→ What is being asked:
Output the lines that follow exactly as they are.

→ Data extract:
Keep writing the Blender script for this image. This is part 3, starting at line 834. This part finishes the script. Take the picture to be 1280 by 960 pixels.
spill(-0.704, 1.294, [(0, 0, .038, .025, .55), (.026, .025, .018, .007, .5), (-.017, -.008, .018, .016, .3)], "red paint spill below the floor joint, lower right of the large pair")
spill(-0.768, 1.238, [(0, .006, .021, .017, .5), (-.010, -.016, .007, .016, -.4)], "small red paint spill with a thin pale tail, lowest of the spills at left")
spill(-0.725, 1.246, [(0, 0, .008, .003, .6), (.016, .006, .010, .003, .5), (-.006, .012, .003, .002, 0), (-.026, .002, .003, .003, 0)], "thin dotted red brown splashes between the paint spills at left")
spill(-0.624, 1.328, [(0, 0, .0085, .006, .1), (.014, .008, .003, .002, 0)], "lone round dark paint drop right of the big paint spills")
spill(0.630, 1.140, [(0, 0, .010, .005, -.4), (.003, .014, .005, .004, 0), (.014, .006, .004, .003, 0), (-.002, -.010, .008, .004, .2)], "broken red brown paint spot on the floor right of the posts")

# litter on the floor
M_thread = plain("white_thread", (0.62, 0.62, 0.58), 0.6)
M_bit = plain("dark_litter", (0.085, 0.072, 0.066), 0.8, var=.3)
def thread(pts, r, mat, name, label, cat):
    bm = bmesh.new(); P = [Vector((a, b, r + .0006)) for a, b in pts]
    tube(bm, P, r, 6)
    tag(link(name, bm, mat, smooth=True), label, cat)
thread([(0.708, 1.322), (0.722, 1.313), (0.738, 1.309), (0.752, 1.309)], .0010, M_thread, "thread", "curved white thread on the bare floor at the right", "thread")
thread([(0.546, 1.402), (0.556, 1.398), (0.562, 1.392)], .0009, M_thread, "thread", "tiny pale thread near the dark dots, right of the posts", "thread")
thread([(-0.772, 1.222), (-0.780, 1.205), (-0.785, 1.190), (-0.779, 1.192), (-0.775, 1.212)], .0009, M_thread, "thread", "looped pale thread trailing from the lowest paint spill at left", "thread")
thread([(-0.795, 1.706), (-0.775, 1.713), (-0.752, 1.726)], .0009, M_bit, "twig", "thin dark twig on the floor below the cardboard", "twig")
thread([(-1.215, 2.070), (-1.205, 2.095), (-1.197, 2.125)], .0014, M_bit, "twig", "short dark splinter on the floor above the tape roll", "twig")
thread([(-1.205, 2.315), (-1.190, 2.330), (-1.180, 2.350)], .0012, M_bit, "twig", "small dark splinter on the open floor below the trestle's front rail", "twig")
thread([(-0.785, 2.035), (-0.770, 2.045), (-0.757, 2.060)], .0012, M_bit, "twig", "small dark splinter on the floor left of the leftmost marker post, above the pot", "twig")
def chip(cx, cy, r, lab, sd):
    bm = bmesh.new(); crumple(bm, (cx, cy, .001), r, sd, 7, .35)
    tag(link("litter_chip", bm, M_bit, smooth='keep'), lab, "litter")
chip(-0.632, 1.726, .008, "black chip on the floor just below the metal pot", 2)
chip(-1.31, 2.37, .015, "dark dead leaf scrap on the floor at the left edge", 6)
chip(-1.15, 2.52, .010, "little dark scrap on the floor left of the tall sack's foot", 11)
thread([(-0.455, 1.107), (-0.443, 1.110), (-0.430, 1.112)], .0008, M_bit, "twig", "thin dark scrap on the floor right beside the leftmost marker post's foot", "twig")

→ Answer below:
Keep writing the Blender script for this image. This is part 3, starting at line 834. This part finishes the script. Take the picture to be 1280 by 960 pixels.
spill(-0.704, 1.294, [(0, 0, .038, .025, .55), (.026, .025, .018, .007, .5), (-.017, -.008, .018, .016, .3)], "red paint spill below the floor joint, lower right of the large pair")
spill(-0.768, 1.238, [(0, .006, .021, .017, .5), (-.010, -.016, .007, .016, -.4)], "small red paint spill with a thin pale tail, lowest of the spills at left")
spill(-0.725, 1.246, [(0, 0, .008, .003, .6), (.016, .006, .010, .003, .5), (-.006, .012, .003, .002, 0), (-.026, .002, .003, .003, 0)], "thin dotted red brown splashes between the paint spills at left")
spill(-0.624, 1.328, [(0, 0, .0085, .006, .1), (.014, .008, .003, .002, 0)], "lone round dark paint drop right of the big paint spills")
spill(0.630, 1.140, [(0, 0, .010, .005, -.4), (.003, .014, .005, .004, 0), (.014, .006, .004, .003, 0), (-.002, -.010, .008, .004, .2)], "broken red brown paint spot on the floor right of the posts")

# litter on the floor
M_thread = plain("white_thread", (0.62, 0.62, 0.58), 0.6)
M_bit = plain("dark_litter", (0.085, 0.072, 0.066), 0.8, var=.3)
def thread(pts, r, mat, name, label, cat):
    bm = bmesh.new(); P = [Vector((a, b, r + .0006)) for a, b in pts]
    tube(bm, P, r, 6)
    tag(link(name, bm, mat, smooth=True), label, cat)
thread([(0.708, 1.322), (0.722, 1.313), (0.738, 1.309), (0.752, 1.309)], .0010, M_thread, "thread", "curved white thread on the bare floor at the right", "thread")
thread([(0.546, 1.402), (0.556, 1.398), (0.562, 1.392)], .0009, M_thread, "thread", "tiny pale thread near the dark dots, right of the posts", "thread")
thread([(-0.772, 1.222), (-0.780, 1.205), (-0.785, 1.190), (-0.779, 1.192), (-0.775, 1.212)], .0009, M_thread, "thread", "looped pale thread trailing from the lowest paint spill at left", "thread")
thread([(-0.795, 1.706), (-0.775, 1.713), (-0.752, 1.726)], .0009, M_bit, "twig", "thin dark twig on the floor below the cardboard", "twig")
thread([(-1.215, 2.070), (-1.205, 2.095), (-1.197, 2.125)], .0014, M_bit, "twig", "short dark splinter on the floor above the tape roll", "twig")
thread([(-1.205, 2.315), (-1.190, 2.330), (-1.180, 2.350)], .0012, M_bit, "twig", "small dark splinter on the open floor below the trestle's front rail", "twig")
thread([(-0.785, 2.035), (-0.770, 2.045), (-0.757, 2.060)], .0012, M_bit, "twig", "small dark splinter on the floor left of the leftmost marker post, above the pot", "twig")
def chip(cx, cy, r, lab, sd):
    bm = bmesh.new(); crumple(bm, (cx, cy, .001), r, sd, 7, .35)
    tag(link("litter_chip", bm, M_bit, smooth='keep'), lab, "litter")
chip(-0.632, 1.726, .008, "black chip on the floor just below the metal pot", 2)
chip(-1.31, 2.37, .015, "dark dead leaf scrap on the floor at the left edge", 6)
chip(-1.15, 2.52, .010, "little dark scrap on the floor left of the tall sack's foot", 11)
thread([(-0.455, 1.107), (-0.443, 1.110), (-0.430, 1.112)], .0008, M_bit, "twig", "thin dark scrap on the floor right beside the leftmost marker post's foot", "twig")